Abstract

This paper addresses a new optimal charging station location problem for intercity highway networks where electric vehicles are of heterogeneous driving ranges and usually need to be charged multiple times in their long-haul trips. Driving range heterogeneity can be measured in practice by sampling the driving population under a variety of physical, environmental and psychological conditions and is characterized in this study by a continuous distribution of some appropriate forms. The behavioral assumption underlying this problem is that all individual drivers choose their optimal route-and-charge choices if they can make a trip by driving an electric vehicle or cancel their trips or switch to other transportation modes if they cannot. By explicitly taking into account the impact of limited driving ranges on both route and trip/mode choices, we constructed a mixed integer linear programming model for formulating the charging station location problem, the goal of which is to maximize the networkwide travel efficiency and preference subject to a limited infrastructure investment budget. To tackle this integer programming model, we developed a branch-and-bound algorithm and a neighborhood search heuristic, in both of which a multi-criterion label-correcting algorithm is embedded for deriving the underlying route-and-charge flow pattern.

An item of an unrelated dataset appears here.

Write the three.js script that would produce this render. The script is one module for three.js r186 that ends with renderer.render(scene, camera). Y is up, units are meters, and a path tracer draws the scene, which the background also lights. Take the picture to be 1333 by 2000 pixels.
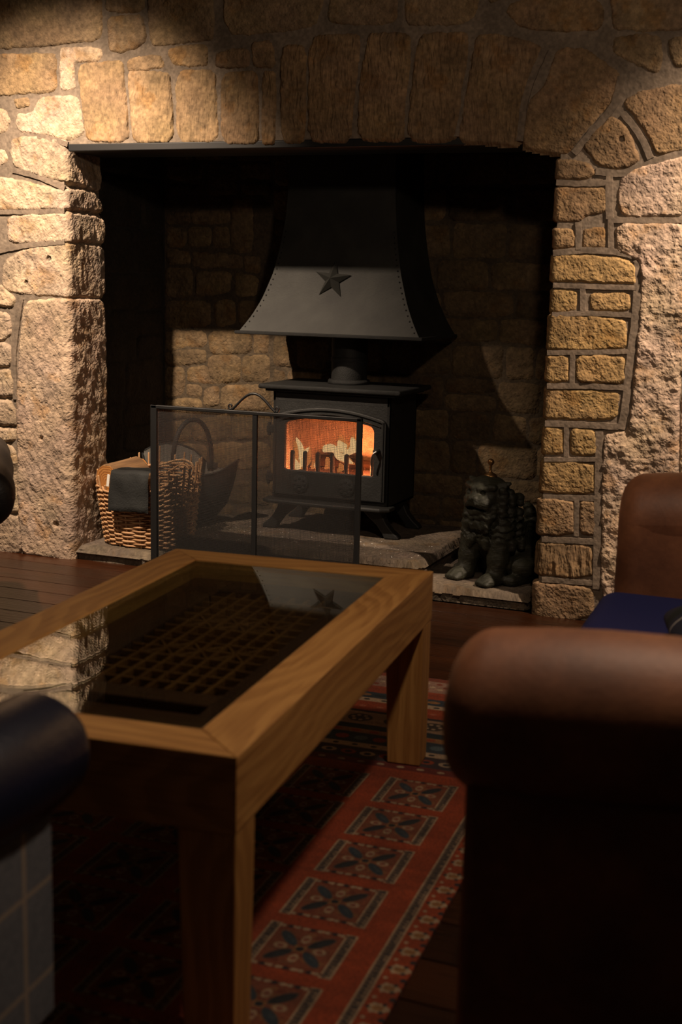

For justifying the effectiveness and efficiency of the proposed algorithms, a synthetic network and two real-world networks are employed as numerical examples. The computational results obtained from the numerical analysis show that the heuristic is capable of obtaining optimal solutions in most test scenarios and is much more computationally efficient than the branch-and-bound algorithm, with a computing time that is only about one tenth of the latter.